Scene script records
++++++++++++++++++++
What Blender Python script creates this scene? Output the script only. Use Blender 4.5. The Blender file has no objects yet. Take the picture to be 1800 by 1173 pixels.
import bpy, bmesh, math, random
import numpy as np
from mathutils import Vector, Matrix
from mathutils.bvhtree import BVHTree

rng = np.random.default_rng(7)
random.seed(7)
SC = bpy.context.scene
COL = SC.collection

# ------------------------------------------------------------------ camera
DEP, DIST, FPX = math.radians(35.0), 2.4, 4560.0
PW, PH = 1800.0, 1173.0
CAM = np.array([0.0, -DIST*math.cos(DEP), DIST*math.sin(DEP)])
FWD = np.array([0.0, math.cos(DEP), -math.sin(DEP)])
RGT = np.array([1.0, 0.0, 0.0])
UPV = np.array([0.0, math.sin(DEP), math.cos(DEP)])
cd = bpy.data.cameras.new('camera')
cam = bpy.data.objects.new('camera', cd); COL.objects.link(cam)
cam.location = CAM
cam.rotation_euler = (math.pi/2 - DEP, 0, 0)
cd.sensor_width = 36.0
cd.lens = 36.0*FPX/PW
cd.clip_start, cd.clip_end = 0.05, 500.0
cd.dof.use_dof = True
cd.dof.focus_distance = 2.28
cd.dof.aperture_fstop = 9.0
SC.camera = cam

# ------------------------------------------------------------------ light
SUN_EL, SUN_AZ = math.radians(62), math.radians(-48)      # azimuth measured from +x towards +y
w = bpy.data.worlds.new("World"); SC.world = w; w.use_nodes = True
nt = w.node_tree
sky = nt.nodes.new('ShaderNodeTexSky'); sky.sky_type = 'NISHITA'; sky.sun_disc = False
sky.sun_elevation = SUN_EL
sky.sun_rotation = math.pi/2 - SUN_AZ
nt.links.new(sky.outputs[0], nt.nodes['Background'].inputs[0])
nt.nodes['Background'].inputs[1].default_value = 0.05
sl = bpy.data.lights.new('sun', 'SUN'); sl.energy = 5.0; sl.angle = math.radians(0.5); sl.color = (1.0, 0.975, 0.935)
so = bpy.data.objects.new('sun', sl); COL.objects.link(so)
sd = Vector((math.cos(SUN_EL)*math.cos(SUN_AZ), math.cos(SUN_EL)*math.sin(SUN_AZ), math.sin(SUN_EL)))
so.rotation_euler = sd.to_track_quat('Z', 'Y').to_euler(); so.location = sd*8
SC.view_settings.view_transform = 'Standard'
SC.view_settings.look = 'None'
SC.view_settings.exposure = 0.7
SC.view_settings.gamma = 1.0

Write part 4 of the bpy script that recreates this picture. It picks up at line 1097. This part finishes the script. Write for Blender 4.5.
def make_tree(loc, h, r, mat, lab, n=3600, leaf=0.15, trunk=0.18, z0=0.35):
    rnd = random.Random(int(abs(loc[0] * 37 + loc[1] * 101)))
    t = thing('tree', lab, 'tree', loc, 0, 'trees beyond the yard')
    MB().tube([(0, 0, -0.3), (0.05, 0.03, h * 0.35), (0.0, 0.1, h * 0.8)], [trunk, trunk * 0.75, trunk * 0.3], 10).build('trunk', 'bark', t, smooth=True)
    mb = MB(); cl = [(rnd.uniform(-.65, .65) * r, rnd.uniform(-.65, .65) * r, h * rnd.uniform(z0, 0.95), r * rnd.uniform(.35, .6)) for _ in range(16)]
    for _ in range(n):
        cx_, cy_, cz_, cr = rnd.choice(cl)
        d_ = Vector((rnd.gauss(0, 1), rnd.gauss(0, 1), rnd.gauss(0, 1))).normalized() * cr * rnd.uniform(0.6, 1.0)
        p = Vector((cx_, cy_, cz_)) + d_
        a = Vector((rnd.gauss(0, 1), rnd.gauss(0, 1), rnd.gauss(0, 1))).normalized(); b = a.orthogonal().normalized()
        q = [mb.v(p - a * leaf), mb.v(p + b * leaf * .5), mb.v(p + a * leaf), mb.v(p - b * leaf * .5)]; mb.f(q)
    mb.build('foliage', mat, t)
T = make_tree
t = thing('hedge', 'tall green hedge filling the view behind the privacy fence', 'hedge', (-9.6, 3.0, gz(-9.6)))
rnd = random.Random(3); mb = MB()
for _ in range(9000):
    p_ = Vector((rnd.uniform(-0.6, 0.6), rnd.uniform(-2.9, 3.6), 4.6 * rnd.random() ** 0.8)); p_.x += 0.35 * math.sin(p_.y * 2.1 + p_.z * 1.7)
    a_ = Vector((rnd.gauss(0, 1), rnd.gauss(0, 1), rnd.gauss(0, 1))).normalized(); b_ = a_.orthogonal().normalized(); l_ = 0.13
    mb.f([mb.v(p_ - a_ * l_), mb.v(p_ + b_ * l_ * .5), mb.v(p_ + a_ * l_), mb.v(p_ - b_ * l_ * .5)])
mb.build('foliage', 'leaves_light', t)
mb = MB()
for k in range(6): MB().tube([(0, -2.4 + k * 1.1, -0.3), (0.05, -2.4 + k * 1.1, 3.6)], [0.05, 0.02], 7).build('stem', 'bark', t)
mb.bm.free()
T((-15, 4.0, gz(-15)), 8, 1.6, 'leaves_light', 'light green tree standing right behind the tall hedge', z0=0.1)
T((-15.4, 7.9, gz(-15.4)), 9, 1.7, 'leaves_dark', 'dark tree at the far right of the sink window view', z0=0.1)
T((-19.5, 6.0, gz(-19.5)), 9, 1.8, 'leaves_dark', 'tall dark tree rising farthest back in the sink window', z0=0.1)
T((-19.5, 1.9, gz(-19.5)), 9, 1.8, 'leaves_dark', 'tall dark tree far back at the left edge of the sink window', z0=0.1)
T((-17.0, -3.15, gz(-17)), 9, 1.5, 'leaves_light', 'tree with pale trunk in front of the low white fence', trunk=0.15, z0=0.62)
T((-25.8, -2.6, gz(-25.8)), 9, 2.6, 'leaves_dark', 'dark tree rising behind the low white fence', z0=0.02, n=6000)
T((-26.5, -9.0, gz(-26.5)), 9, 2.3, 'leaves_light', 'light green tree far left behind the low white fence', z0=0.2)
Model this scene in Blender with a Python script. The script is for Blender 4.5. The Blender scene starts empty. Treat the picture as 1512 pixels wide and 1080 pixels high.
++++++++++++++++++++
**INSTRUCTIONS FOR THE TASK**
Recopy all the lines exactly as they appear.

**RESULT**
What Blender Python script creates this scene? Output the script only. Use Blender 4.5. The Blender file has no objects yet. Take the picture to be 1800 by 1173 pixels.
import bpy, bmesh, math, random
import numpy as np
from mathutils import Vector, Matrix
from mathutils.bvhtree import BVHTree

rng = np.random.default_rng(7)
random.seed(7)
SC = bpy.context.scene
COL = SC.collection

# ------------------------------------------------------------------ camera
DEP, DIST, FPX = math.radians(35.0), 2.4, 4560.0
PW, PH = 1800.0, 1173.0
CAM = np.array([0.0, -DIST*math.cos(DEP), DIST*math.sin(DEP)])
FWD = np.array([0.0, math.cos(DEP), -math.sin(DEP)])
RGT = np.array([1.0, 0.0, 0.0])
UPV = np.array([0.0, math.sin(DEP), math.cos(DEP)])
cd = bpy.data.cameras.new('camera')
cam = bpy.data.objects.new('camera', cd); COL.objects.link(cam)
cam.location = CAM
cam.rotation_euler = (math.pi/2 - DEP, 0, 0)
cd.sensor_width = 36.0
cd.lens = 36.0*FPX/PW
cd.clip_start, cd.clip_end = 0.05, 500.0
cd.dof.use_dof = True
cd.dof.focus_distance = 2.28
cd.dof.aperture_fstop = 9.0
SC.camera = cam

# ------------------------------------------------------------------ light
SUN_EL, SUN_AZ = math.radians(62), math.radians(-48)      # azimuth measured from +x towards +y
w = bpy.data.worlds.new("World"); SC.world = w; w.use_nodes = True
nt = w.node_tree
sky = nt.nodes.new('ShaderNodeTexSky'); sky.sky_type = 'NISHITA'; sky.sun_disc = False
sky.sun_elevation = SUN_EL
sky.sun_rotation = math.pi/2 - SUN_AZ
nt.links.new(sky.outputs[0], nt.nodes['Background'].inputs[0])
nt.nodes['Background'].inputs[1].default_value = 0.05
sl = bpy.data.lights.new('sun', 'SUN'); sl.energy = 5.0; sl.angle = math.radians(0.5); sl.color = (1.0, 0.975, 0.935)
so = bpy.data.objects.new('sun', sl); COL.objects.link(so)
sd = Vector((math.cos(SUN_EL)*math.cos(SUN_AZ), math.cos(SUN_EL)*math.sin(SUN_AZ), math.sin(SUN_EL)))
so.rotation_euler = sd.to_track_quat('Z', 'Y').to_euler(); so.location = sd*8
SC.view_settings.view_transform = 'Standard'
SC.view_settings.look = 'None'
SC.view_settings.exposure = 0.7
SC.view_settings.gamma = 1.0

Write part 4 of the bpy script that recreates this picture. It picks up at line 1097. This part finishes the script. Write for Blender 4.5.
def make_tree(loc, h, r, mat, lab, n=3600, leaf=0.15, trunk=0.18, z0=0.35):
    rnd = random.Random(int(abs(loc[0] * 37 + loc[1] * 101)))
    t = thing('tree', lab, 'tree', loc, 0, 'trees beyond the yard')
    MB().tube([(0, 0, -0.3), (0.05, 0.03, h * 0.35), (0.0, 0.1, h * 0.8)], [trunk, trunk * 0.75, trunk * 0.3], 10).build('trunk', 'bark', t, smooth=True)
    mb = MB(); cl = [(rnd.uniform(-.65, .65) * r, rnd.uniform(-.65, .65) * r, h * rnd.uniform(z0, 0.95), r * rnd.uniform(.35, .6)) for _ in range(16)]
    for _ in range(n):
        cx_, cy_, cz_, cr = rnd.choice(cl)
        d_ = Vector((rnd.gauss(0, 1), rnd.gauss(0, 1), rnd.gauss(0, 1))).normalized() * cr * rnd.uniform(0.6, 1.0)
        p = Vector((cx_, cy_, cz_)) + d_
        a = Vector((rnd.gauss(0, 1), rnd.gauss(0, 1), rnd.gauss(0, 1))).normalized(); b = a.orthogonal().normalized()
        q = [mb.v(p - a * leaf), mb.v(p + b * leaf * .5), mb.v(p + a * leaf), mb.v(p - b * leaf * .5)]; mb.f(q)
    mb.build('foliage', mat, t)
T = make_tree
t = thing('hedge', 'tall green hedge filling the view behind the privacy fence', 'hedge', (-9.6, 3.0, gz(-9.6)))
rnd = random.Random(3); mb = MB()
for _ in range(9000):
    p_ = Vector((rnd.uniform(-0.6, 0.6), rnd.uniform(-2.9, 3.6), 4.6 * rnd.random() ** 0.8)); p_.x += 0.35 * math.sin(p_.y * 2.1 + p_.z * 1.7)
    a_ = Vector((rnd.gauss(0, 1), rnd.gauss(0, 1), rnd.gauss(0, 1))).normalized(); b_ = a_.orthogonal().normalized(); l_ = 0.13
    mb.f([mb.v(p_ - a_ * l_), mb.v(p_ + b_ * l_ * .5), mb.v(p_ + a_ * l_), mb.v(p_ - b_ * l_ * .5)])
mb.build('foliage', 'leaves_light', t)
mb = MB()
for k in range(6): MB().tube([(0, -2.4 + k * 1.1, -0.3), (0.05, -2.4 + k * 1.1, 3.6)], [0.05, 0.02], 7).build('stem', 'bark', t)
mb.bm.free()
T((-15, 4.0, gz(-15)), 8, 1.6, 'leaves_light', 'light green tree standing right behind the tall hedge', z0=0.1)
T((-15.4, 7.9, gz(-15.4)), 9, 1.7, 'leaves_dark', 'dark tree at the far right of the sink window view', z0=0.1)
T((-19.5, 6.0, gz(-19.5)), 9, 1.8, 'leaves_dark', 'tall dark tree rising farthest back in the sink window', z0=0.1)
T((-19.5, 1.9, gz(-19.5)), 9, 1.8, 'leaves_dark', 'tall dark tree far back at the left edge of the sink window', z0=0.1)
T((-17.0, -3.15, gz(-17)), 9, 1.5, 'leaves_light', 'tree with pale trunk in front of the low white fence', trunk=0.15, z0=0.62)
T((-25.8, -2.6, gz(-25.8)), 9, 2.6, 'leaves_dark', 'dark tree rising behind the low white fence', z0=0.02, n=6000)
T((-26.5, -9.0, gz(-26.5)), 9, 2.3, 'leaves_light', 'light green tree far left behind the low white fence', z0=0.2)
Model this scene in Blender with a Python script. The script is for Blender 4.5. The Blender scene starts empty. Treat the picture as 1512 pixels wide and 1080 pixels high.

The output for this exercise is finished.